------ RECORDS ------

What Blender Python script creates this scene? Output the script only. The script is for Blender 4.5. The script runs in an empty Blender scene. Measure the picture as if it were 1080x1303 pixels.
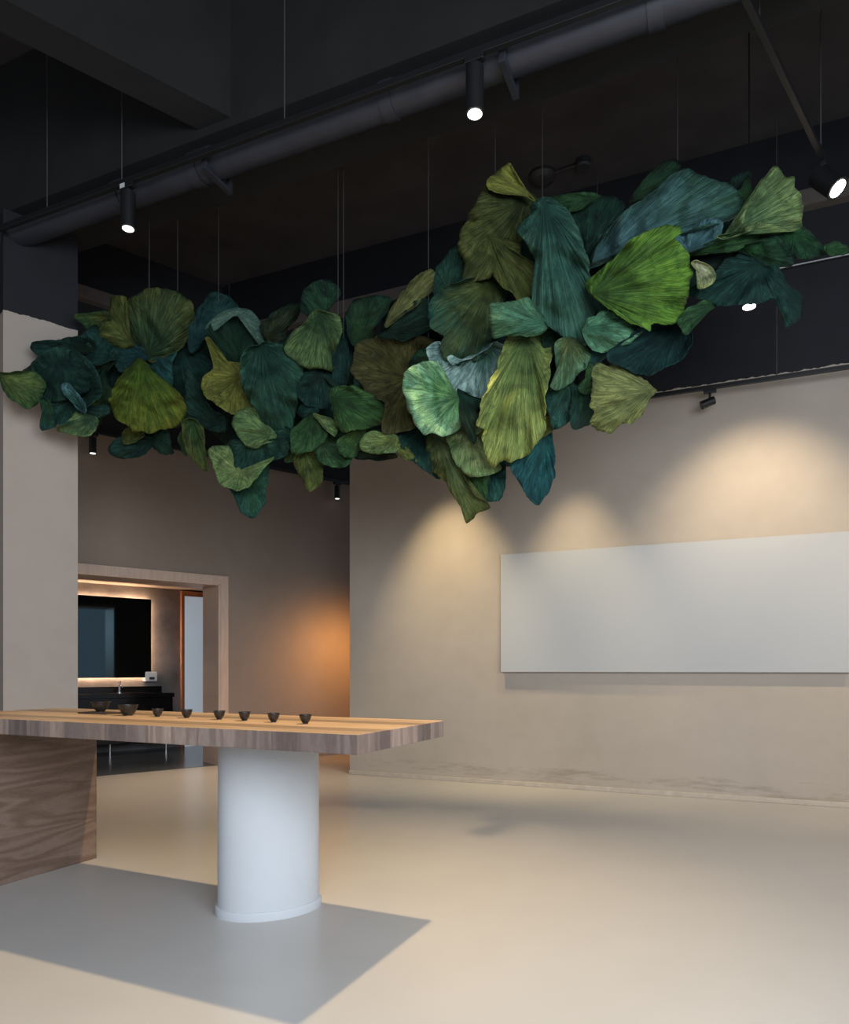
import bpy, bmesh, math, random
from mathutils import Vector, Matrix
import numpy as np

random.seed(7)
S = bpy.context.scene
C = S.collection
F, CX, HZ, H = 900.0, 540.0, 852.0, 1.2      # focal length (px of the 1080x1303 frame), principal column, horizon row, eye height

# ------------------------------------------------------------------ helpers
def at(px, py, Y):
    return Vector(((px-CX)/F*Y, Y, H+(HZ-py)/F*Y))
def floor_at(px, py):
    return at(px, py, F*H/(py-HZ))
def on_z(px, py, z):
    return at(px, py, F*(z-H)/(HZ-py))
def on_line(px, P, d):
    """ground-plane point of the vertical plane through P along d, seen in image column px"""
    a = (px-CX)/F
    k = (a*P.y-P.x)/(d.x-a*d.y)
    return Vector((P.x+d.x*k, P.y+d.y*k, 0))
def on_plane(px, py, P, d):
    q = on_line(px, P, d)
    return at(px, py, q.y)
def lin(c):
    def f(v):
        v = v/255.0
        return v/12.92 if v <= .04045 else ((v+.055)/1.055)**2.4
    return (f(c[0]), f(c[1]), f(c[2]), 1.0)

def link(name, me, mats, parent=None, smooth=False):
    o = bpy.data.objects.new(name, me)
    if not isinstance(mats, (list, tuple)): mats = [mats]
    for m in mats: me.materials.append(m)
    if smooth:
        me.polygons.foreach_set('use_smooth', [True]*len(me.polygons))
    C.objects.link(o)
    if parent: o.parent = parent
    return o
def obj(name, bm, mats, parent=None, smooth=False, bevel=0, auto=False):
    bmesh.ops.recalc_face_normals(bm, faces=bm.faces)
    me = bpy.data.meshes.new(name); bm.to_mesh(me); bm.free()
    o = link(name, me, mats, parent, smooth or auto)
    if auto:
        me.set_sharp_from_angle(angle=math.radians(35))
    if bevel:
        b = o.modifiers.new('bevel', 'BEVEL'); b.width = bevel; b.segments = 2; b.limit_method = 'ANGLE'
    return o
def tag(o, label=None, cat=None, group=None, kind=None):
    if label: o['label'] = label
    if cat: o['category'] = cat
    if group: o['group'] = group
    if kind: o['kind'] = kind
    return o
def thing(name, loc, label, cat, rz=0, group=None):
    o = bpy.data.objects.new(name, None); C.objects.link(o)
    o.empty_display_size = .1
    o.location = loc; o.rotation_euler = (0, 0, rz)
    return tag(o, label, cat, group)
def add_box(bm, lo, hi, M=None):
    x0, y0, z0 = lo; x1, y1, z1 = hi
    vs = [Vector(p) for p in ((x0,y0,z0),(x1,y0,z0),(x1,y1,z0),(x0,y1,z0),(x0,y0,z1),(x1,y0,z1),(x1,y1,z1),(x0,y1,z1))]
    if M is not None: vs = [M @ v for v in vs]
    vs = [bm.verts.new(v) for v in vs]
    return [bm.faces.new([vs[i] for i in q]) for q in ((0,3,2,1),(4,5,6,7),(0,1,5,4),(1,2,6,5),(2,3,7,6),(3,0,4,7))]
def add_tube(bm, a, b, r, n=16, r2=None, caps=True):
    a = Vector(a); b = Vector(b); r2 = r if r2 is None else r2
    z = (b-a).normalized(); x = z.orthogonal().normalized(); y = z.cross(x)
    A = [bm.verts.new(a+(x*math.cos(t)+y*math.sin(t))*r) for t in [2*math.pi*i/n for i in range(n)]]
    B = [bm.verts.new(b+(x*math.cos(t)+y*math.sin(t))*r2) for t in [2*math.pi*i/n for i in range(n)]]
    for i in range(n):
        bm.faces.new((A[i], A[(i+1)%n], B[(i+1)%n], B[i]))
    if caps:
        bm.faces.new(A[::-1]); bm.faces.new(B)
def add_lathe(bm, prof, n=32, c=(0,0,0)):
    rings = []
    for r, z in prof:
        if r < 1e-6: rings.append([bm.verts.new((c[0], c[1], c[2]+z))])
        else: rings.append([bm.verts.new((c[0]+r*math.cos(2*math.pi*i/n), c[1]+r*math.sin(2*math.pi*i/n), c[2]+z)) for i in range(n)])
    for p, q in zip(rings, rings[1:]):
        for i in range(n):
            j = (i+1) % n
            if len(p) == 1 and len(q) == 1: continue
            if len(p) == 1: bm.faces.new((p[0], q[j], q[i]))
            elif len(q) == 1: bm.faces.new((p[i], p[j], q[0]))
            else: bm.faces.new((p[i], p[j], q[j], q[i]))
def frame_along(P, d):
    """local x along the ground direction d, local y to its left, origin P"""
    d = Vector((d.x, d.y, 0)).normalized()
    return Matrix.Translation(Vector((P.x, P.y, 0))) @ Matrix.Rotation(math.atan2(d.y, d.x), 4, 'Z')
def box_along(bm, P, d, x0, x1, y0, y1, z0, z1):
    return add_box(bm, (x0, y0, z0), (x1, y1, z1), frame_along(P, d))

# ------------------------------------------------------------------ materials
def nodes_of(name):
    m = bpy.data.materials.new(name); m.use_nodes = True
    nt = m.node_tree
    return m, nt, nt.nodes, nt.links, nt.nodes['Principled BSDF']
def mapping(nt, scale, coord='Object', loc=(0,0,0)):
    tc = nt.nodes.new('ShaderNodeTexCoord'); mp = nt.nodes.new('ShaderNodeMapping')
    mp.inputs['Scale'].default_value = scale; mp.inputs['Location'].default_value = loc
    nt.links.new(tc.outputs[coord], mp.inputs['Vector'])
    return mp.outputs['Vector']
def noise(nt, vec, scale, detail=4, rough=.55, dist=0):
    n = nt.nodes.new('ShaderNodeTexNoise'); n.inputs['Scale'].default_value = scale
    n.inputs['Detail'].default_value = detail; n.inputs['Roughness'].default_value = rough
    n.inputs['Distortion'].default_value = dist
    nt.links.new(vec, n.inputs['Vector'])
    return n.outputs['Fac']
def ramp(nt, fac, stops):
    r = nt.nodes.new('ShaderNodeValToRGB'); e = r.color_ramp.elements
    while len(e) < len(stops): e.new(.5)
    for el, (p, c) in zip(e, stops): el.position = p; el.color = c
    nt.links.new(fac, r.inputs['Fac'])
    return r.outputs['Color']
def mixc(nt, fac, a, b, mode='MIX'):
    m = nt.nodes.new('ShaderNodeMix'); m.data_type = 'RGBA'; m.blend_type = mode
    for s, v in ((m.inputs[0], fac), (m.inputs[6], a), (m.inputs[7], b)):
        if hasattr(v, 'links'): nt.links.new(v, s)
        else: s.default_value = v
    return m.outputs[2]
def math_(nt, op, a, b=0.0):
    m = nt.nodes.new('ShaderNodeMath'); m.operation = op
    for s, v in ((m.inputs[0], a), (m.inputs[1], b)):
        if hasattr(v, 'links'): nt.links.new(v, s)
        else: s.default_value = v
    return m.outputs[0]
def bump(nt, h, strength, dist, bsdf):
    b = nt.nodes.new('ShaderNodeBump'); b.inputs['Strength'].default_value = strength; b.inputs['Distance'].default_value = dist
    nt.links.new(h, b.inputs['Height']); nt.links.new(b.outputs['Normal'], bsdf.inputs['Normal'])
def simple(name, col, rough=.5, metal=0, var=.12, scale=12, bmp=.05):
    """one colour with a slight mottle"""
    m, nt, N, L, B = nodes_of(name)
    v = mapping(nt, (1,1,1))
    n = noise(nt, v, scale)
    c = ramp(nt, n, [(.3, tuple(x*(1-var) for x in col[:3])+(1,)), (.7, tuple(min(1, x*(1+var)) for x in col[:3])+(1,))])
    L.new(c, B.inputs['Base Color'])
    B.inputs['Roughness'].default_value = rough; B.inputs['Metallic'].default_value = metal
    if bmp: bump(nt, n, bmp, .01, B)
    return m
def glow(name, col, strength):
    m, nt, N, L, B = nodes_of(name)
    B.inputs['Base Color'].default_value = col
    B.inputs['Emission Color'].default_value = col
    B.inputs['Emission Strength'].default_value = strength
    return m

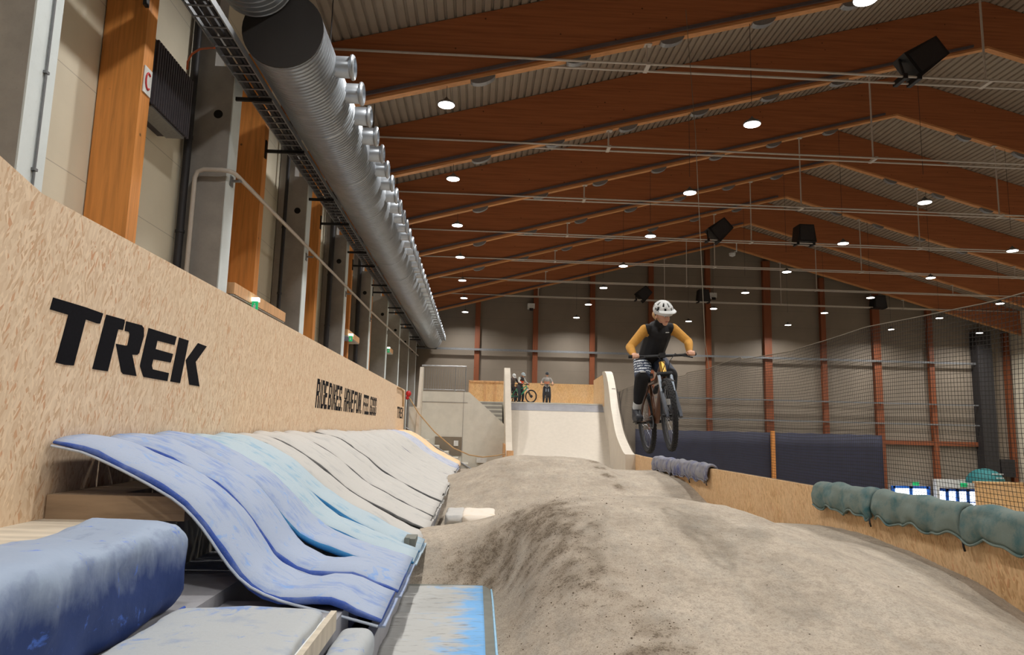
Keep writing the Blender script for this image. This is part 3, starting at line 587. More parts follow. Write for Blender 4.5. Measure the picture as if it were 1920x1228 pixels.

------

• [WHAT THE TASK ASKS]:
Copy the records above from the first line through the line containing "return (f(c[0]), f(c[1]), f(c[2]), 1.0)", both included, and leave out any pictures.

• [ANSWER TO THIS PROBLEM]:
What Blender Python script creates this scene? Output the script only. The script is for Blender 4.5. The script runs in an empty Blender scene. Measure the picture as if it were 1080x1303 pixels.
import bpy, bmesh, math, random
from mathutils import Vector, Matrix
import numpy as np

random.seed(7)
S = bpy.context.scene
C = S.collection
F, CX, HZ, H = 900.0, 540.0, 852.0, 1.2      # focal length (px of the 1080x1303 frame), principal column, horizon row, eye height

# ------------------------------------------------------------------ helpers
def at(px, py, Y):
    return Vector(((px-CX)/F*Y, Y, H+(HZ-py)/F*Y))
def floor_at(px, py):
    return at(px, py, F*H/(py-HZ))
def on_z(px, py, z):
    return at(px, py, F*(z-H)/(HZ-py))
def on_line(px, P, d):
    """ground-plane point of the vertical plane through P along d, seen in image column px"""
    a = (px-CX)/F
    k = (a*P.y-P.x)/(d.x-a*d.y)
    return Vector((P.x+d.x*k, P.y+d.y*k, 0))
def on_plane(px, py, P, d):
    q = on_line(px, P, d)
    return at(px, py, q.y)
def lin(c):
    def f(v):
        v = v/255.0
        return v/12.92 if v <= .04045 else ((v+.055)/1.055)**2.4
    return (f(c[0]), f(c[1]), f(c[2]), 1.0)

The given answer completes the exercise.